インターネット産業の黎明(れいめい)期に日本初のネット接続サービス会社を興した。30年近い経営を振り返ると、巨大IT企業と並ぶ技術力がありながら、差は大きく広がった。悔恨の思いも込め、すべての企業人に「地球儀を見よ」と訴える。

(聞き手は 本誌編集長 東 昌樹)

PROFILE

鈴木 幸一[すずき・こういち]氏
1946年生まれ。71年早稲田大学文学部卒業、日本能率協会に入社。92年にインターネットイニシアティブ企画(現インターネットイニシアティブ)を設立して取締役となり、94年に社長就任。商用のネット接続サービスを始めるため郵政省(現総務省)と1年以上にわたって折衝、実現にこぎ着けた。2013年6月から現職。「東京・春・音楽祭」の実行委員長としてクラシック音楽の普及にも尽力する。(写真=的野 弘路)

1994年に日本で最初のインターネット接続サービスを始めました。インターネットは社会をどう変えたと見ていますか。
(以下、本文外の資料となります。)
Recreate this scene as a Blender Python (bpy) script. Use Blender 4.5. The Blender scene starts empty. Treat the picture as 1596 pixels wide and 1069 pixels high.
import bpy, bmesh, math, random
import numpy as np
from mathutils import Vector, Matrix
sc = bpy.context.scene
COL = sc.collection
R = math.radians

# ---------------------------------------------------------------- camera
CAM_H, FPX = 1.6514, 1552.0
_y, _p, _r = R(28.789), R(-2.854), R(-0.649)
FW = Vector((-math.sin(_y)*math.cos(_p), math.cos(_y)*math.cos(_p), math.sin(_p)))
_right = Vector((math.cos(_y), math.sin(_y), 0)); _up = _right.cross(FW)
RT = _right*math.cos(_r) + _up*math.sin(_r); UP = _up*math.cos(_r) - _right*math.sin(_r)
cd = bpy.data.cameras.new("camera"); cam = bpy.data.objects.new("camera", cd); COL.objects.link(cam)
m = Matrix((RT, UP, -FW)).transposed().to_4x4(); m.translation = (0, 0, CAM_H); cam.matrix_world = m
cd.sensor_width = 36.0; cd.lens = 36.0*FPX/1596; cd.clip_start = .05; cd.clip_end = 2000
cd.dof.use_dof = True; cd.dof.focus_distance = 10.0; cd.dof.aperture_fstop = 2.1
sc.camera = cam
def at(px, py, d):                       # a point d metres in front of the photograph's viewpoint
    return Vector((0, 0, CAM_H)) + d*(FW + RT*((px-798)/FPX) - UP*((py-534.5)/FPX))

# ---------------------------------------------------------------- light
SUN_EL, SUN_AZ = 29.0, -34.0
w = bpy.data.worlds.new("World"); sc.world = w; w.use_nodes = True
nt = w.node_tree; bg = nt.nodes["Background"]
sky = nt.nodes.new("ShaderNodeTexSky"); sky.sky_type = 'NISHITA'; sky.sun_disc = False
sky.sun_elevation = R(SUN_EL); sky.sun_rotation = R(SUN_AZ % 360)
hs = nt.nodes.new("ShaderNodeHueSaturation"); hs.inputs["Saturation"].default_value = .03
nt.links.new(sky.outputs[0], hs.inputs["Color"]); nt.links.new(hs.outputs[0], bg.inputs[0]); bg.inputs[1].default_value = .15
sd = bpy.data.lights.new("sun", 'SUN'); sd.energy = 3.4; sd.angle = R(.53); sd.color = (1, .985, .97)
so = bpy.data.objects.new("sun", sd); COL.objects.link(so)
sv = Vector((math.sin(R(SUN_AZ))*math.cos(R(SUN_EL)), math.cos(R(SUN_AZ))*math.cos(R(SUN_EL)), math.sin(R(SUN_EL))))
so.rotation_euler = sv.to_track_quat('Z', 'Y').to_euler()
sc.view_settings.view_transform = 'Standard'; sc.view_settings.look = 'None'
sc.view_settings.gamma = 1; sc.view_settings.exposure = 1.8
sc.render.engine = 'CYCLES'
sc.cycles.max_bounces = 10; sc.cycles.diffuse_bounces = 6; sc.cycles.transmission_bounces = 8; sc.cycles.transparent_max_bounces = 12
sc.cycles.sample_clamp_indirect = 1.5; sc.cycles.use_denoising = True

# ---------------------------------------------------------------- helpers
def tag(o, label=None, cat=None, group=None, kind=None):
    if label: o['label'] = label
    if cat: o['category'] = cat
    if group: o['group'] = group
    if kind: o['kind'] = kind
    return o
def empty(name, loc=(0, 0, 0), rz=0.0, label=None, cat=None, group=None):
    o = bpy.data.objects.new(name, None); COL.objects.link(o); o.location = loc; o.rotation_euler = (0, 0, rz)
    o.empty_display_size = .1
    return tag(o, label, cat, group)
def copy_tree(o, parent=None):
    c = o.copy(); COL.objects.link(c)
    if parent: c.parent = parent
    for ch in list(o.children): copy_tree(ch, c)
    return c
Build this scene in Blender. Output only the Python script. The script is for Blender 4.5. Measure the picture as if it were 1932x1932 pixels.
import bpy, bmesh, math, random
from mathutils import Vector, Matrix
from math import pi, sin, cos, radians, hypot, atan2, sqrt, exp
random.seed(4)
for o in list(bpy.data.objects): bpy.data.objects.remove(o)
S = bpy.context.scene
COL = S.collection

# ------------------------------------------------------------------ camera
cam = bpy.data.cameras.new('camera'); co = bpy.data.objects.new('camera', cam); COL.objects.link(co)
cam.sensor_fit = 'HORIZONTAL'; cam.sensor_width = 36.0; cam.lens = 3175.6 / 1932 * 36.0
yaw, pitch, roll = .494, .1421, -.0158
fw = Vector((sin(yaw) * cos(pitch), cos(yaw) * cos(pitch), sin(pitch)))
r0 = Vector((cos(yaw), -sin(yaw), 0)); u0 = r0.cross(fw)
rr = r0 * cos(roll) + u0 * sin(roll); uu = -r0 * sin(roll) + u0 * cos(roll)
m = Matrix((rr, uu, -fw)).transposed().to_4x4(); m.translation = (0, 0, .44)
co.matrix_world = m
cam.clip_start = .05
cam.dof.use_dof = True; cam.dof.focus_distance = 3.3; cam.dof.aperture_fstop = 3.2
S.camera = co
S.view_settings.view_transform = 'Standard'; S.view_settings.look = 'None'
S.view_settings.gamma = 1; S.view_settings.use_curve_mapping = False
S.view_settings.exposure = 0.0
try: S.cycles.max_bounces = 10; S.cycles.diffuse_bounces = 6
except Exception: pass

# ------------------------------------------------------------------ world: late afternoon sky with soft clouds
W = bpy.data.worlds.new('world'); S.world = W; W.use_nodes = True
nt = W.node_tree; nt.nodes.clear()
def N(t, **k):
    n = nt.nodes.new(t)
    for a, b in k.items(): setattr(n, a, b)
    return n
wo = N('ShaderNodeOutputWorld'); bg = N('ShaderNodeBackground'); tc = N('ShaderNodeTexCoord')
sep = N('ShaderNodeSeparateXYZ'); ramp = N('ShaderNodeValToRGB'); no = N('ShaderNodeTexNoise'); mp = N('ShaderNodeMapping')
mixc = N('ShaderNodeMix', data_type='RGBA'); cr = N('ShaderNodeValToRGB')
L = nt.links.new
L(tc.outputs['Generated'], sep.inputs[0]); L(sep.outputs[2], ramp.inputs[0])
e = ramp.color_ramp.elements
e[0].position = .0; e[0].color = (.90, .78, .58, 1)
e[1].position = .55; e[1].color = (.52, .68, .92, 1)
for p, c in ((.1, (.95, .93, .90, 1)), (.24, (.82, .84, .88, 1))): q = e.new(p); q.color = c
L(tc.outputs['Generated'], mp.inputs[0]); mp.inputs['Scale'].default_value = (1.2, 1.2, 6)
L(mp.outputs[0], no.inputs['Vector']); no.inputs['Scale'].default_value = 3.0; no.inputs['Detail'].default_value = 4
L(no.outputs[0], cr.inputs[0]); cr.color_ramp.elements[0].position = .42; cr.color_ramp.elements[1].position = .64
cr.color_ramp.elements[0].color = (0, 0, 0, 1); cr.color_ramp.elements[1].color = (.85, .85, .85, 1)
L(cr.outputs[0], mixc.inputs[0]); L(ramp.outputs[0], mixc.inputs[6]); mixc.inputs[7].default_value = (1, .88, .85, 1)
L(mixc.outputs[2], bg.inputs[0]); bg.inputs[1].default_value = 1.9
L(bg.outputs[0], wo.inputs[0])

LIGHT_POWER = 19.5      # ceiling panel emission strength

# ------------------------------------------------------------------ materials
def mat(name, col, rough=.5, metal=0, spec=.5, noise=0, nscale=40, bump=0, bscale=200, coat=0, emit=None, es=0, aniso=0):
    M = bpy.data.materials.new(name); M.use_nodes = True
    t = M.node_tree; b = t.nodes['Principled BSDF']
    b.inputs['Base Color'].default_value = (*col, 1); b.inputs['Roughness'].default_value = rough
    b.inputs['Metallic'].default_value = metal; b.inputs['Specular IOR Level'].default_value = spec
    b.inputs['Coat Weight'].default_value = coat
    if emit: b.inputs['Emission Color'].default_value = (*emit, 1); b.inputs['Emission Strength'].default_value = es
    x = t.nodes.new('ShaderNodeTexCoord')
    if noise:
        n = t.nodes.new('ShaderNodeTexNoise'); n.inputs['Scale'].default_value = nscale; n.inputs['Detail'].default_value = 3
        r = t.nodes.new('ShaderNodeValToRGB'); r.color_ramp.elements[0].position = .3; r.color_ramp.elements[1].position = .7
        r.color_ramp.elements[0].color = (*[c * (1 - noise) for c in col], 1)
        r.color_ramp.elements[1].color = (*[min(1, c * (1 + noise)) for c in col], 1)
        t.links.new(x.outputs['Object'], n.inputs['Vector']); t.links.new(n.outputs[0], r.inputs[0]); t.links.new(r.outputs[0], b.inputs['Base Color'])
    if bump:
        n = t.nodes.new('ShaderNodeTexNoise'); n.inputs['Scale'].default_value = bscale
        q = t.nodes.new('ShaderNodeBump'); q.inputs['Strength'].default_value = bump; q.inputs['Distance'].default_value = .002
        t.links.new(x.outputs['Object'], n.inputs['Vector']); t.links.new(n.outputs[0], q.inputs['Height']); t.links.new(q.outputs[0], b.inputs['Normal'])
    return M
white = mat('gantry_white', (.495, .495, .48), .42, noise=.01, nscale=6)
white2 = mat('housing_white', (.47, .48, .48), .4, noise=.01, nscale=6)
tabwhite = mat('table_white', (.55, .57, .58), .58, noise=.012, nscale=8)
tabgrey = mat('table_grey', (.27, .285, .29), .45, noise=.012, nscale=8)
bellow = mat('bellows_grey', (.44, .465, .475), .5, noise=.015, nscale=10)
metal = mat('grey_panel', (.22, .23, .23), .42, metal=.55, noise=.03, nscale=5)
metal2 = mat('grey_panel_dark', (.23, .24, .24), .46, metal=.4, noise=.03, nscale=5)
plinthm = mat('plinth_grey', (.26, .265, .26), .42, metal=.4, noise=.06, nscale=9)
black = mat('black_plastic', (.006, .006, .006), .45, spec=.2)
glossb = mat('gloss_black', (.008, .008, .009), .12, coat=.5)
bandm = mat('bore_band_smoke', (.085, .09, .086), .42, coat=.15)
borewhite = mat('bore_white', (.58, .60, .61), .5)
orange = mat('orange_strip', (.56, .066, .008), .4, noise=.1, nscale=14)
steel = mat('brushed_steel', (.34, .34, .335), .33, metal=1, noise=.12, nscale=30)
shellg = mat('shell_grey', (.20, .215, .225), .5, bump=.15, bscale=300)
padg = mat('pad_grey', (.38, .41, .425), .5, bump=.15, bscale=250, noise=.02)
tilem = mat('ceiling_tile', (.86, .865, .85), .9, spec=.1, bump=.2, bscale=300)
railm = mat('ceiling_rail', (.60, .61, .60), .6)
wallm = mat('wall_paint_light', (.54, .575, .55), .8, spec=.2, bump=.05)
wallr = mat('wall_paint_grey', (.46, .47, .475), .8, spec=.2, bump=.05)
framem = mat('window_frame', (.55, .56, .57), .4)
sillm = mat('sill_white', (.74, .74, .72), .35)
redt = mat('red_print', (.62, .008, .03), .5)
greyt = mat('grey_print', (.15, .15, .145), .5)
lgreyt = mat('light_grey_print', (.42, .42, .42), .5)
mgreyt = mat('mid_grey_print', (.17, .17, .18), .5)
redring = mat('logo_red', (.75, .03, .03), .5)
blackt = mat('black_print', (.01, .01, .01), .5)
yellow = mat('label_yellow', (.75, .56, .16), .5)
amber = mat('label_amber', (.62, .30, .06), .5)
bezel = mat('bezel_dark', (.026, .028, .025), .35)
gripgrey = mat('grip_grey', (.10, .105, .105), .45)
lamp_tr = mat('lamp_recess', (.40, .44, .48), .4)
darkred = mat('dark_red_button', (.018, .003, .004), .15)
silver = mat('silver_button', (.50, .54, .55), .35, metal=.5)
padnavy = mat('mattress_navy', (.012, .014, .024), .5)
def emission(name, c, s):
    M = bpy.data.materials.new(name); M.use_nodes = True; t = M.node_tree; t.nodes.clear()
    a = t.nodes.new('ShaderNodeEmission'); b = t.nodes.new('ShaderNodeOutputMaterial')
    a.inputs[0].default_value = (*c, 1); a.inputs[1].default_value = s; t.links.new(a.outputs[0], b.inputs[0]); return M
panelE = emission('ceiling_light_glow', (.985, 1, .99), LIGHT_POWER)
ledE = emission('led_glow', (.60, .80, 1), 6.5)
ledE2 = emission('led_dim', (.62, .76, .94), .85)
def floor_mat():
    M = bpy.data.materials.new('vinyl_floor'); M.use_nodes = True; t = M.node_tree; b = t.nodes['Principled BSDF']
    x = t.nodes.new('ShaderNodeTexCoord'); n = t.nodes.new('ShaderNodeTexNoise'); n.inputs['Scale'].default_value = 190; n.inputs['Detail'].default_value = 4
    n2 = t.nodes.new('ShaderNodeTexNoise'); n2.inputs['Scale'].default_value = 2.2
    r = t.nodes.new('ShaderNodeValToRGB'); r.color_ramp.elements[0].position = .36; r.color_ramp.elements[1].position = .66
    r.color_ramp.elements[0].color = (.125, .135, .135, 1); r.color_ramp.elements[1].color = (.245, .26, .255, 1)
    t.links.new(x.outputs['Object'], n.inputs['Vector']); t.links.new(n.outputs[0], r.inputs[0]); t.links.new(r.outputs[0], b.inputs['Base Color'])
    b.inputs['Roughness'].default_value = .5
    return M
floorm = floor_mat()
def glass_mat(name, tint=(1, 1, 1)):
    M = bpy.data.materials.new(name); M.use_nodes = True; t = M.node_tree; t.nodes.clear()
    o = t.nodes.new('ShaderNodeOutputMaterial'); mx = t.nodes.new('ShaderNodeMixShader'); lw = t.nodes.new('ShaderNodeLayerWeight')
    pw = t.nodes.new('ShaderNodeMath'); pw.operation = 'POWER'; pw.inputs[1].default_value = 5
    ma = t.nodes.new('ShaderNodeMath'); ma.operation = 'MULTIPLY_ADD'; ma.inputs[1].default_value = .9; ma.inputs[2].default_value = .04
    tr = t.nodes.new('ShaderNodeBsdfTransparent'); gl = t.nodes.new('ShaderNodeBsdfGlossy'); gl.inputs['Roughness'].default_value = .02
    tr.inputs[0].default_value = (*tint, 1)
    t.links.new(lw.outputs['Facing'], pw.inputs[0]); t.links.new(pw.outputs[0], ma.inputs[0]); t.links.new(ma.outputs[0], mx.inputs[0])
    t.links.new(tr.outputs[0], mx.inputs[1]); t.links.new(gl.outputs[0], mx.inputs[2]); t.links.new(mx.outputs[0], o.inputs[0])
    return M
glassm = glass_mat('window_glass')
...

 グーテンベルク以来の技術革新、20世紀最後の巨大な技術革新ですからね。生活から政治、経済、産業に至るまであらゆる分野で仕組みごと変えてしまいますね。私も、いつの間にか半世紀以上も興味を持ち続け、興味どころか自分の人生そのものになってしまった。

 要は電話という通信から、コンピューターサイエンスを技術基盤とすることで、情報と通信が一体となった。かたい言葉で言えば、時間と空間の概念そのものまで変えてしまう、現在進行形の革命とでも言えばいいのかな。

情報をどう扱うべきか、改めて問われているように思います。

 新たな可能性を持つようになった「情報」をどう扱うか、難しい話ですね。ベトナム戦争世代の私としては、情報の発信者と受信者の関係をネットが根本的に変えるものだ、と飛びついた記憶があります。情報の発信者が権力者かマスメディア、普通の人々が受信者に終始するという構造が変われば、ベトナム戦争のようなことが起こらなくなるという幻想を持っていました。

幸せばかりとは言えない

 しかし、物事はそう簡単なものではない。中国とかロシアは今、あらゆる情報を国が究極的に集中、監視する技術としてネットを利用している。通信とデータの処理が高速になり、AI(人工知能)による分析や予測は深く、正確になっていきます。究極の監視・統制社会が可能となるかもしれない。

 技術的にはプライバシーを守れない方向を一生懸命、追求しているのです。日本をはじめ欧米諸国はプライバシーを守ろうとしていますが、残念ながら、守る動きのほうが弱いと思います。